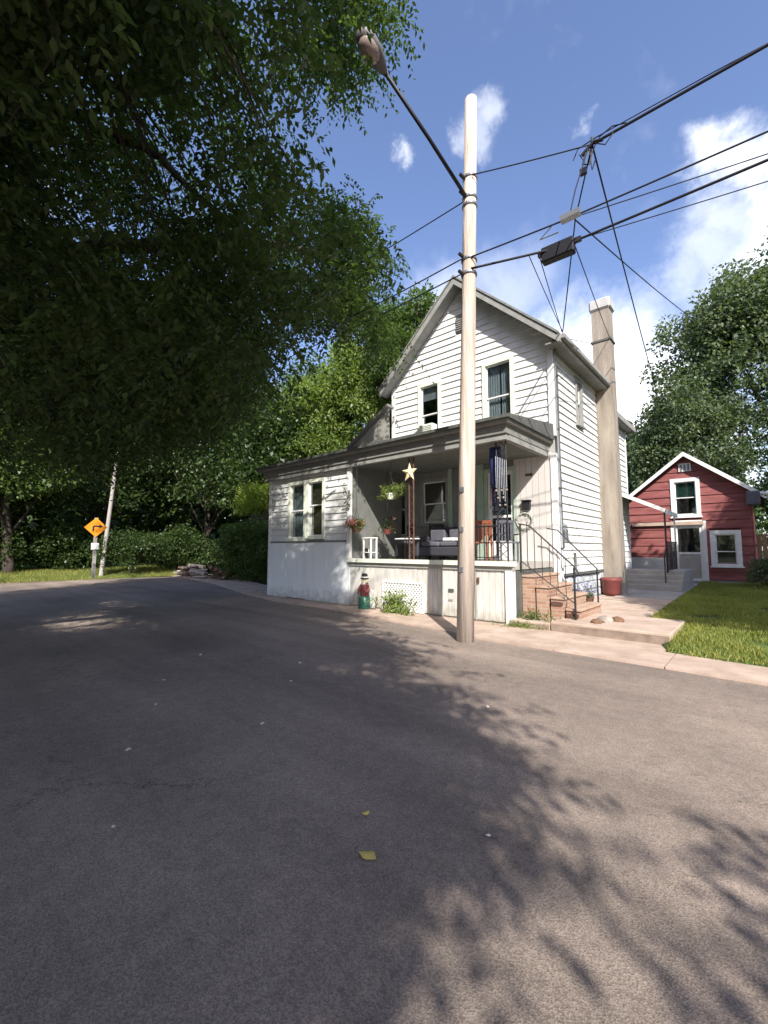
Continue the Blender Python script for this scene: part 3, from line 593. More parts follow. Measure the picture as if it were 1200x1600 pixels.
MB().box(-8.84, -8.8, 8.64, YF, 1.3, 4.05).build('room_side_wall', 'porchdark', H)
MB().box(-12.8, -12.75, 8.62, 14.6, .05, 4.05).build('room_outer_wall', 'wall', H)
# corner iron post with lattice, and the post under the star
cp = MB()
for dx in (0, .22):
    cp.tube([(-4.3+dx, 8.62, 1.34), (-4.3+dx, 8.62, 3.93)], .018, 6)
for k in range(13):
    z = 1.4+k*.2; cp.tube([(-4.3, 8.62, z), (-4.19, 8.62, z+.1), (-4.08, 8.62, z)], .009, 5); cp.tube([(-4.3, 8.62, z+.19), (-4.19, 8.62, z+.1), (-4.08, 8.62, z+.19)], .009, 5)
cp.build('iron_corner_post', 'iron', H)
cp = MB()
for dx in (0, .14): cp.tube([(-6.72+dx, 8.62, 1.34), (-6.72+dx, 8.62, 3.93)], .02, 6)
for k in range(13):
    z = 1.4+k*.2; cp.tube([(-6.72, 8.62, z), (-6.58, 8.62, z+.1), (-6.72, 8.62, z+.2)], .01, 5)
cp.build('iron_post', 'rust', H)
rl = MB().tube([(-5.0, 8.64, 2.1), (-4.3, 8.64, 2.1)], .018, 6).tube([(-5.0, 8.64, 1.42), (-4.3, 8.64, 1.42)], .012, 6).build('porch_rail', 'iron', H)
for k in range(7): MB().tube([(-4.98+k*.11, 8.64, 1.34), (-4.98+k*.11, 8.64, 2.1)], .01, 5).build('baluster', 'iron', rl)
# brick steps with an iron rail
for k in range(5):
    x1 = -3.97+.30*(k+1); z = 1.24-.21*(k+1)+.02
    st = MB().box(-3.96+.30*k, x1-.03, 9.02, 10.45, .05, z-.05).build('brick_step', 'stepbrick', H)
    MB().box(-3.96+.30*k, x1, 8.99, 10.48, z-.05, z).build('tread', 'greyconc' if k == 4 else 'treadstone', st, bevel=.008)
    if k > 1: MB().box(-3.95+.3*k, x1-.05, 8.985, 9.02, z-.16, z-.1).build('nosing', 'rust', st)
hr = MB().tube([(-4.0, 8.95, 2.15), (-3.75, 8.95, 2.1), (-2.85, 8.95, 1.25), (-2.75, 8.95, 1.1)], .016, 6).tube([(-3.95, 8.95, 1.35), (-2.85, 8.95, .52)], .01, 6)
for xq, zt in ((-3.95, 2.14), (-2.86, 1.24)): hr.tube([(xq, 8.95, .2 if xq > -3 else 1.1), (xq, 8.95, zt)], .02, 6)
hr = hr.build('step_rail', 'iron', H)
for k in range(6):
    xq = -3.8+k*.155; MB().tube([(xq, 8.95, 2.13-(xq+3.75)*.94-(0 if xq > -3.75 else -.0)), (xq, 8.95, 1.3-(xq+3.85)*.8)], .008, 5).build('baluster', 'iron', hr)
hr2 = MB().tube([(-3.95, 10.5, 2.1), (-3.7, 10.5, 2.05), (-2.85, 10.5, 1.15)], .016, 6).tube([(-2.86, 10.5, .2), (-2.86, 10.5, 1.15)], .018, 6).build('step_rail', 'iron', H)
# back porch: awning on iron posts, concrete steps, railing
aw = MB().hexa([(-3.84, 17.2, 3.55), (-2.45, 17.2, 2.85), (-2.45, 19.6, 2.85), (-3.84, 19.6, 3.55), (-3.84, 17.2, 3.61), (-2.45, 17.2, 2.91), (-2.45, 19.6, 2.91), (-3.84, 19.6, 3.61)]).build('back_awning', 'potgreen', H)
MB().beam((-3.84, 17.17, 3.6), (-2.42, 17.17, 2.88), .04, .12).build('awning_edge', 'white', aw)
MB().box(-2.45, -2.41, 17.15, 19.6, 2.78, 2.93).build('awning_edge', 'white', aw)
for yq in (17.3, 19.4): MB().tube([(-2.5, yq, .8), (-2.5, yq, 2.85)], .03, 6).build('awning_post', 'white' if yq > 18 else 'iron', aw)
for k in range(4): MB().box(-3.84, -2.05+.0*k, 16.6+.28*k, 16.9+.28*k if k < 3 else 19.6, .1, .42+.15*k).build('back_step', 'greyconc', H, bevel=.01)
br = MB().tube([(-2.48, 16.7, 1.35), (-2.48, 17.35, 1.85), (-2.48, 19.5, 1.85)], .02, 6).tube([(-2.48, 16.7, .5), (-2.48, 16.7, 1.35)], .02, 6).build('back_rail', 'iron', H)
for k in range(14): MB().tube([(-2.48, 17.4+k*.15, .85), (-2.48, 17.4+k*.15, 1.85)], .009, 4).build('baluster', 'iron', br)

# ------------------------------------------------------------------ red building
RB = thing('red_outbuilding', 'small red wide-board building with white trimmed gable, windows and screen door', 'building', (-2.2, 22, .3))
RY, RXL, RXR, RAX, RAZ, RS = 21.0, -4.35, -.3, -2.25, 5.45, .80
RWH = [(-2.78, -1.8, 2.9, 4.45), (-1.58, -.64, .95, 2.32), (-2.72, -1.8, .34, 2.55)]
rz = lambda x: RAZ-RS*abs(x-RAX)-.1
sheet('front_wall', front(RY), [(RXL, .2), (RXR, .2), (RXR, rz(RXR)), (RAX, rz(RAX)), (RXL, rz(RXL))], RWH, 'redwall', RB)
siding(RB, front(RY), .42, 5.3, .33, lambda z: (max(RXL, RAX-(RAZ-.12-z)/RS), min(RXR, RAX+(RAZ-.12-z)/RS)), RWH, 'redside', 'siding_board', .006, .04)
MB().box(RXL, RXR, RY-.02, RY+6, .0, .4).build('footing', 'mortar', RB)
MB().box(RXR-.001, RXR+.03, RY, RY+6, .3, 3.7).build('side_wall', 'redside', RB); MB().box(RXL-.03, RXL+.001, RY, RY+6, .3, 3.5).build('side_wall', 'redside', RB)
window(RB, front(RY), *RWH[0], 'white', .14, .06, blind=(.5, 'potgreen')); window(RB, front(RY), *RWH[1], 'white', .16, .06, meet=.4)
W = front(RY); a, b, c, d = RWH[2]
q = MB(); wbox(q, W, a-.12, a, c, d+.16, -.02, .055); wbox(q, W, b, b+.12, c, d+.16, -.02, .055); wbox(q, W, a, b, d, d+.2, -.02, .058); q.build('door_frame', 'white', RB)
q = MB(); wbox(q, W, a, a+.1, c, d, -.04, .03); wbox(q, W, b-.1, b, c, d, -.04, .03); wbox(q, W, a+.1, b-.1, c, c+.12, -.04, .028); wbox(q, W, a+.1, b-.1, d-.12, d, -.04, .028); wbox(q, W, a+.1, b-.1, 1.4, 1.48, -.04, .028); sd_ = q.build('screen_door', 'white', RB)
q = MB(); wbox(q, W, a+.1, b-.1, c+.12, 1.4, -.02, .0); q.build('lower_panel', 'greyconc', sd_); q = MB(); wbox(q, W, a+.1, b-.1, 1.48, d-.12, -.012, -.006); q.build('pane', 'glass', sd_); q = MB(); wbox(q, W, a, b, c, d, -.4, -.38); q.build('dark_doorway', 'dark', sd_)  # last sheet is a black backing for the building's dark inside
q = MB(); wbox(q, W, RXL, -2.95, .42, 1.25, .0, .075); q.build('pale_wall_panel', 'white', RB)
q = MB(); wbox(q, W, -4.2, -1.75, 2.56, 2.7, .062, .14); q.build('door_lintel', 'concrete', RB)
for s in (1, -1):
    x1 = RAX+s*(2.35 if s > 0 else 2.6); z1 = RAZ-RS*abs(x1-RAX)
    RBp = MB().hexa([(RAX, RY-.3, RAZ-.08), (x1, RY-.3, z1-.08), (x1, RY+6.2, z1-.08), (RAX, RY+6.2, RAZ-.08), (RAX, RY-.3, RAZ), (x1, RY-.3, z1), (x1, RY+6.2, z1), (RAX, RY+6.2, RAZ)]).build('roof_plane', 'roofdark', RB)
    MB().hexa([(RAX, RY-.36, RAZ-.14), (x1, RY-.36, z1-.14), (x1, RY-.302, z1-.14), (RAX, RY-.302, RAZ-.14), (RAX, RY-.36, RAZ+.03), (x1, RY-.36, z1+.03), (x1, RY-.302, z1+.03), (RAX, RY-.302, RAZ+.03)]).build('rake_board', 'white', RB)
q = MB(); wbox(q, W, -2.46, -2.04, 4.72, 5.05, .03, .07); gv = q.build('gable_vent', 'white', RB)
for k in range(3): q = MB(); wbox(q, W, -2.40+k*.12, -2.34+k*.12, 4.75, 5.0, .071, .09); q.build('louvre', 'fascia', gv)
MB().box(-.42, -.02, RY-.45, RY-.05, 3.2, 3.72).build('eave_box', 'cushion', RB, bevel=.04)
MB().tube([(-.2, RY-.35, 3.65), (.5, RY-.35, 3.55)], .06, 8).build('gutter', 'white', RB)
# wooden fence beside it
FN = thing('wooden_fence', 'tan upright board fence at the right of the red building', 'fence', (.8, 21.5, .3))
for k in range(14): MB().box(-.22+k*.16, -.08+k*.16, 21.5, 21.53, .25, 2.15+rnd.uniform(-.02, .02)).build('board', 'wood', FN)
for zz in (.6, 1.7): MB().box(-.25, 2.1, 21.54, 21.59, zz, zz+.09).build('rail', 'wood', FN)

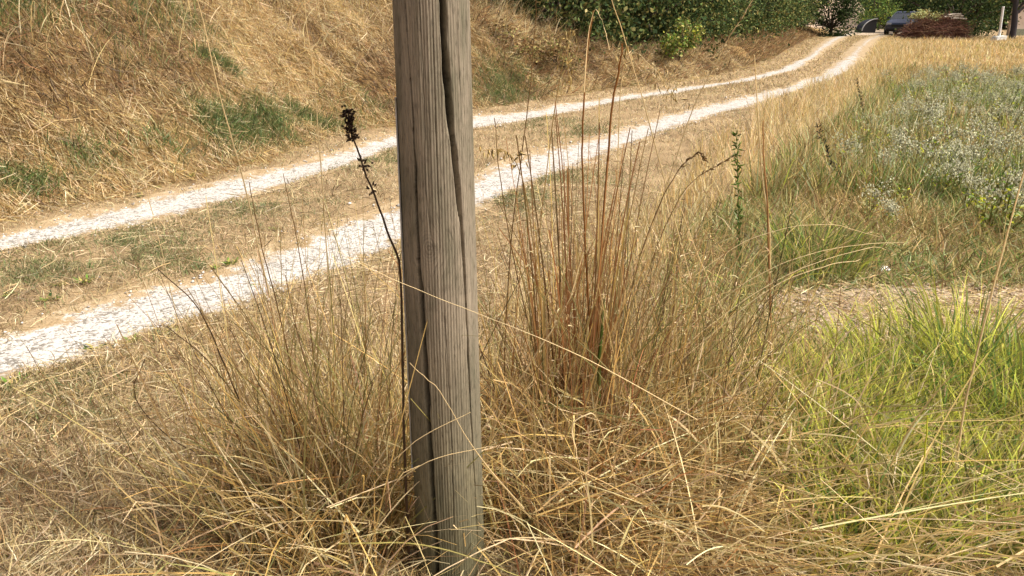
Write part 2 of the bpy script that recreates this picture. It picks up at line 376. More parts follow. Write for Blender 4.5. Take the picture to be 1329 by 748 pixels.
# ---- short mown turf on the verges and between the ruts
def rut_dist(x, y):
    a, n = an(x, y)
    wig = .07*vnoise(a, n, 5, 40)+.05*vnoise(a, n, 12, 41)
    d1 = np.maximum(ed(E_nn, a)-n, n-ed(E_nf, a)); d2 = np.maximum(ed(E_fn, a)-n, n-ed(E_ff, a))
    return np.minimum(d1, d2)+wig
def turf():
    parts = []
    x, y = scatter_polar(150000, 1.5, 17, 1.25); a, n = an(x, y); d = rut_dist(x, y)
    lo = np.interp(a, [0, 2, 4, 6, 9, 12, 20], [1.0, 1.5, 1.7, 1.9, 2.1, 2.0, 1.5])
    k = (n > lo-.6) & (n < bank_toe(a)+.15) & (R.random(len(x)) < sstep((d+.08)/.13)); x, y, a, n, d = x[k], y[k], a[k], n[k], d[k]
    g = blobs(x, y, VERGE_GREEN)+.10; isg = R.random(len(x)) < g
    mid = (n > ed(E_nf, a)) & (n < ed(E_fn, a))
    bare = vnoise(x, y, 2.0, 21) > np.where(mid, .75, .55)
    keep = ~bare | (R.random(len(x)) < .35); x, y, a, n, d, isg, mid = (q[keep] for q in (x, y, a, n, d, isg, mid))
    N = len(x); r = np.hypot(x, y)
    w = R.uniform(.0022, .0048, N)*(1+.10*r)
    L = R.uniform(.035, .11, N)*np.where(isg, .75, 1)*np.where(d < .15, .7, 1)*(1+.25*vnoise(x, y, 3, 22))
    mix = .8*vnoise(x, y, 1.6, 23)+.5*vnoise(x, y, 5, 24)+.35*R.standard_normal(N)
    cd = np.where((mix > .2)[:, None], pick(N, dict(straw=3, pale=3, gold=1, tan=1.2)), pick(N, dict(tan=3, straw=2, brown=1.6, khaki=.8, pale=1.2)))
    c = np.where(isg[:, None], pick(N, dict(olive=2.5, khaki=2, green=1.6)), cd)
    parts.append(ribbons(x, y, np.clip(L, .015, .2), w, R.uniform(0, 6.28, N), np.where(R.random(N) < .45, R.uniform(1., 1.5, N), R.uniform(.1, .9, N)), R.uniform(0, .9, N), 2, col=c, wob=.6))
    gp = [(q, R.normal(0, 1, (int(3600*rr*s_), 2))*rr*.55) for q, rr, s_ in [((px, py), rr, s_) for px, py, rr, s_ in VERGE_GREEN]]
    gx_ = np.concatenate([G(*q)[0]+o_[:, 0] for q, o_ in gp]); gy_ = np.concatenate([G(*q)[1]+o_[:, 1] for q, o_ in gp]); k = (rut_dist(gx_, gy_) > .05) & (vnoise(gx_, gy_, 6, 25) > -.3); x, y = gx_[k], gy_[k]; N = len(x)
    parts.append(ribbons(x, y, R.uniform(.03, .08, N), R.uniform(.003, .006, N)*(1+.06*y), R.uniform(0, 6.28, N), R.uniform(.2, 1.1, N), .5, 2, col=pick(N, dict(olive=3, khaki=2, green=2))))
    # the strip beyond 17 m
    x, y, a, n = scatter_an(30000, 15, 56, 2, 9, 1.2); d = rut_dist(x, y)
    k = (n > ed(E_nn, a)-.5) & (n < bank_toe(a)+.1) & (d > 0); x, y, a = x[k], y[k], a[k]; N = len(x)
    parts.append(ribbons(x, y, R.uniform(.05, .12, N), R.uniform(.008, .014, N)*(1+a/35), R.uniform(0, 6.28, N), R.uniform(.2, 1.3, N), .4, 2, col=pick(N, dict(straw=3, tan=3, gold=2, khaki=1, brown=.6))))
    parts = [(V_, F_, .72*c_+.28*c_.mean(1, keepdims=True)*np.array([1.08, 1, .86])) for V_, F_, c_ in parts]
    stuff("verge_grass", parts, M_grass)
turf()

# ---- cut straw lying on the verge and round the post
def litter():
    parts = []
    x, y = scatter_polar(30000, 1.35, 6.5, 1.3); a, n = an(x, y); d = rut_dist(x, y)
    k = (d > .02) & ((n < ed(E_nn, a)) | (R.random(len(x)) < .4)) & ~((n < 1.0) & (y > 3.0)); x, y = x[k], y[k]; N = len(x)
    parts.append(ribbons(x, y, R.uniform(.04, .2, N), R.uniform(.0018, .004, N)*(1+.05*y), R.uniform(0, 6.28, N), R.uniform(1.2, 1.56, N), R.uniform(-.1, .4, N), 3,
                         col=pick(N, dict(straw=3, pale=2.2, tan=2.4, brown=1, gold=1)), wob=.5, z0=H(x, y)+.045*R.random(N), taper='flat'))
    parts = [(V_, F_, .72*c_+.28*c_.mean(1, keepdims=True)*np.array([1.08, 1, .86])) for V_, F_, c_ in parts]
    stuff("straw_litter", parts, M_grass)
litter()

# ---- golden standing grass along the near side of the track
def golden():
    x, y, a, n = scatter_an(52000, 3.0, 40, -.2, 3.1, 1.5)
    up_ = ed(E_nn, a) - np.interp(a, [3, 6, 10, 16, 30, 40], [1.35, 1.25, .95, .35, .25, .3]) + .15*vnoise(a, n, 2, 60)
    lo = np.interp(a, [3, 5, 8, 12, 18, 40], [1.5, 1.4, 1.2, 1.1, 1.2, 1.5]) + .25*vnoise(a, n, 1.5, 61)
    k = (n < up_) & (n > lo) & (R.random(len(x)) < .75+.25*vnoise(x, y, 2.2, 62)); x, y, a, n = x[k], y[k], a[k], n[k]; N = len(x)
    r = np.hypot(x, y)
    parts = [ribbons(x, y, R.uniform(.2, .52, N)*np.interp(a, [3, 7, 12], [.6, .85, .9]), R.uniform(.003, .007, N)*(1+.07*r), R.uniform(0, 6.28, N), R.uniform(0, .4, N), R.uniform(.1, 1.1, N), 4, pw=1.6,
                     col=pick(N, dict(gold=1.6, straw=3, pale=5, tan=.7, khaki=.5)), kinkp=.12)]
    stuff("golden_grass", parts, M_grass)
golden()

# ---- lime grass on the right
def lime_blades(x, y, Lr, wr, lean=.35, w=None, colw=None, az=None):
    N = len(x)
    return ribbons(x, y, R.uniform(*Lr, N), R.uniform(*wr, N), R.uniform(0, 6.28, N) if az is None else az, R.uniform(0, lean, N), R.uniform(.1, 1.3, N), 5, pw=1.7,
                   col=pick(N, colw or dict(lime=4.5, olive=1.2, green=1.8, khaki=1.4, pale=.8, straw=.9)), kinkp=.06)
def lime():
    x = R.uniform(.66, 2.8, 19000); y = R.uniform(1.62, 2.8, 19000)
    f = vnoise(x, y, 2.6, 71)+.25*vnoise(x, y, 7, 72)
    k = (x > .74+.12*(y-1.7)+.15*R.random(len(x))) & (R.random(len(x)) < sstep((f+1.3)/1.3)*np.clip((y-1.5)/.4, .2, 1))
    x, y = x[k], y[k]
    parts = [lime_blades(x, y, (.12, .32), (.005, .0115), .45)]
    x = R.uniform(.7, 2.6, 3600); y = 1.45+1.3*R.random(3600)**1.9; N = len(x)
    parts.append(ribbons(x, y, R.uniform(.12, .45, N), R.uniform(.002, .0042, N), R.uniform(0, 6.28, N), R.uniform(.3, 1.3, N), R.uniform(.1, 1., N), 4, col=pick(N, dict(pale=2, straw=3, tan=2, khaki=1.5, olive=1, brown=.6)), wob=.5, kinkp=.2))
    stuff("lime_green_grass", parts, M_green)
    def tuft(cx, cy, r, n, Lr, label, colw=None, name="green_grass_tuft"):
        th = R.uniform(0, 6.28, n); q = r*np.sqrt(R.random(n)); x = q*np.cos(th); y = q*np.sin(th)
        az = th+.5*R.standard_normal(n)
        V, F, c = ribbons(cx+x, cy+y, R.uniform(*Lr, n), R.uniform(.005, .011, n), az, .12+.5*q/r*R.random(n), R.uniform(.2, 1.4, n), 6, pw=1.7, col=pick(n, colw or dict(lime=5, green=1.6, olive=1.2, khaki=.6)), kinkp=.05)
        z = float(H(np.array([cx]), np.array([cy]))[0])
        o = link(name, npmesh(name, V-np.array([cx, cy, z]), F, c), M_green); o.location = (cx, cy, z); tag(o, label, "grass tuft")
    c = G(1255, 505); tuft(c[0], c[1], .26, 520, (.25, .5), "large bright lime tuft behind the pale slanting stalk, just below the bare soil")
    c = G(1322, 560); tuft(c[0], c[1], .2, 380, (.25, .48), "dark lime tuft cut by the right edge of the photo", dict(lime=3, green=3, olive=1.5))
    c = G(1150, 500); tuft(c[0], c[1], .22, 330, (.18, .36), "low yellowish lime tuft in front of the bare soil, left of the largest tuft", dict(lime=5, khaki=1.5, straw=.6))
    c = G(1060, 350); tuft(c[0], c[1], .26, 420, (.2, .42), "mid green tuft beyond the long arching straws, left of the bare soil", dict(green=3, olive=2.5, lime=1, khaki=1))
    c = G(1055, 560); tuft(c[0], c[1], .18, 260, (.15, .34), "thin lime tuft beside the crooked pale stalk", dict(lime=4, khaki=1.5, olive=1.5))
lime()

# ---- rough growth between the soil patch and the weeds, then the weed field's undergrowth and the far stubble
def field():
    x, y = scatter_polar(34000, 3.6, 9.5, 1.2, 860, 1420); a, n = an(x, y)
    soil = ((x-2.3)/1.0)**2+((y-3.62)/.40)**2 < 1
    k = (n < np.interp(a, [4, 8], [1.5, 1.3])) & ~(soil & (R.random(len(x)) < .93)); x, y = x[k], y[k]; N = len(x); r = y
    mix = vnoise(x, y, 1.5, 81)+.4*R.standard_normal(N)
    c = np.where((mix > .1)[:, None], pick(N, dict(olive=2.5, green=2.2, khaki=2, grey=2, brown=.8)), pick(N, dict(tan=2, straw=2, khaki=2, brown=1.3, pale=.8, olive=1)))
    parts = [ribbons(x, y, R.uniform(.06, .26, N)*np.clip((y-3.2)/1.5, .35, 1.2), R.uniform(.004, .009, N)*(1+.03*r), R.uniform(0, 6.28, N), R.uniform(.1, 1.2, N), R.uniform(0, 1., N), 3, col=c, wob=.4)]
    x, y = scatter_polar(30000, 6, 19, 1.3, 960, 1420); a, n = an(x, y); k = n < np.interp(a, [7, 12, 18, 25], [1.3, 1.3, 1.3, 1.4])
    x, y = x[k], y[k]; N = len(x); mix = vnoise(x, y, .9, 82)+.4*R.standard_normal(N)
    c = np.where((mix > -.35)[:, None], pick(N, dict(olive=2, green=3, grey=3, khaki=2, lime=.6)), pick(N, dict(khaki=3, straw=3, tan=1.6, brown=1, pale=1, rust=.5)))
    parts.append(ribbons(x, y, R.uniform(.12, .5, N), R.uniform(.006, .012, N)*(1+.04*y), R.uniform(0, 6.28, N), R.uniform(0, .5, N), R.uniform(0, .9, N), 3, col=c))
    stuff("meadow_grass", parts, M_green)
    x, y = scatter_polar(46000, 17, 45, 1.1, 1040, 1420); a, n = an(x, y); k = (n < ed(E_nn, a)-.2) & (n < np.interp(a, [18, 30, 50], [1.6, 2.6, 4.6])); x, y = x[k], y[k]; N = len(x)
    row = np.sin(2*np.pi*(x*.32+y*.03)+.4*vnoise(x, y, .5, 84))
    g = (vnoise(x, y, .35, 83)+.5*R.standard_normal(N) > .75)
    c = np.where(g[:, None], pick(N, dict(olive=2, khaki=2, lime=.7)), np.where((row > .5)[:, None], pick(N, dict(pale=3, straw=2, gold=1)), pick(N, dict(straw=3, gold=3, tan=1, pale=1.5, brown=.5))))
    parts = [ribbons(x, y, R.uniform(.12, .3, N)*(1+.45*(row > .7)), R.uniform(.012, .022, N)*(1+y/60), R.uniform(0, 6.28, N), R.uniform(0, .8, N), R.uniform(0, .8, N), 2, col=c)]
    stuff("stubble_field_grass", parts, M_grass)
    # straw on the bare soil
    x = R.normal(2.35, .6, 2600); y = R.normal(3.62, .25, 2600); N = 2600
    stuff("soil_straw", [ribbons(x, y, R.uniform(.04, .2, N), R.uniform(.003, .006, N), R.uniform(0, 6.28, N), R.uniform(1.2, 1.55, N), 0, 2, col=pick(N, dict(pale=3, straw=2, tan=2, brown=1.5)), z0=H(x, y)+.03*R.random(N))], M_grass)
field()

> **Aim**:
Every line that holds the string "pixels" should be returned.

> **Answer to the task**:
Continue the Blender Python script for this scene: part 3, from line 593. More parts follow. Measure the picture as if it were 1200x1600 pixels.
Write part 2 of the bpy script that recreates this picture. It picks up at line 376. More parts follow. Write for Blender 4.5. Take the picture to be 1329 by 748 pixels.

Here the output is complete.